The flash and fury of Formula One racing in the 1970’s, compounded by a testosterone-fueled rivalry between its two alpha males with vastly different attitudes about the sport, drive director Ron Howard’s (A Beautiful Mind, Frost/Nixon) latest effort.

Analytical and calculating, Austrian Niki Lauda (Daniel Brühl) is scientific in his approach, using aerodynamics, chassis weight, and engine customization.  Great Britain’s James Hunt (Chris Hemsworth) simply wants to be fast in every area of his life, especially where women are concerned.  Flirting with death makes him attractive and exciting to the opposite sex; he takes risks in a sport that already risky enough.
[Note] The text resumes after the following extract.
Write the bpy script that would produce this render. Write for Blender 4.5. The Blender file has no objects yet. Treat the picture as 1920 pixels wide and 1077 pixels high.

Both men come from wealthy families; Lauda is considered a black sheep by his conservative, business-oriented father.  Both men marry; Hunt, to model Suzy (Olivia Wilde) and Lauda to Marlene (Alexandra Maria Lara). Hunt’s playboy lifestyle doesn’t change, but Lauda’s new relationship presents him with something that has eluded him his entire life; happiness.  This changes his outlook on racing, but doesn’t prevent unfortunate setbacks.

Lauda and Hunt take turns dominating the 1976 racing season, alternately cursing loudly but quietly respecting the other’s prowess and profligacy.  Grand Prix tracks in Italy, Monaco, France, and Japan attract the fast and loud road warriors with their hairpin tracks, as races proceed despite catastrophic weather conditions.  One of the first lines in the film is a Lauda voiceover telling us that 25 men race in Formula One each year, and that two of them usually die.  No, that’s not a spoiler, just a fact.

Hemsworth ramps up the hedonism as exhilaration-meets-acceleration party boy James Hunt, but it’s Brühl who is a standout as outspoken, arrogant and oh-so-confident Niki Lauda.  Aside from the slick, thunderous racing vehicles, he’s the one that mesmerizes with a formidable yet precise arrogance that replaces likeability with viewer fascination.  Hunt and Lauda are each a “piece of work”, braided together in a crazy quilt of competition, struggle and dominance.

Ron Howard proves that solid direction can and does transcend subject matter, delving into personal demons as well as pit stops.  Cinematographer Anthony Dod Mantle (Slumdog Millionaire) captures a dizzying track performance from character and car alike, alternating between external race scenes and internal ones – what the driver sees and experiences – to deliver a sense of roaring speed and ever-present peril.

Audiences don’t have to be versed in Formula One racing to appreciate the human drama in this true tale of two guys on the fast track whose egos collide in the adrenaline-fueled rush to the finish line.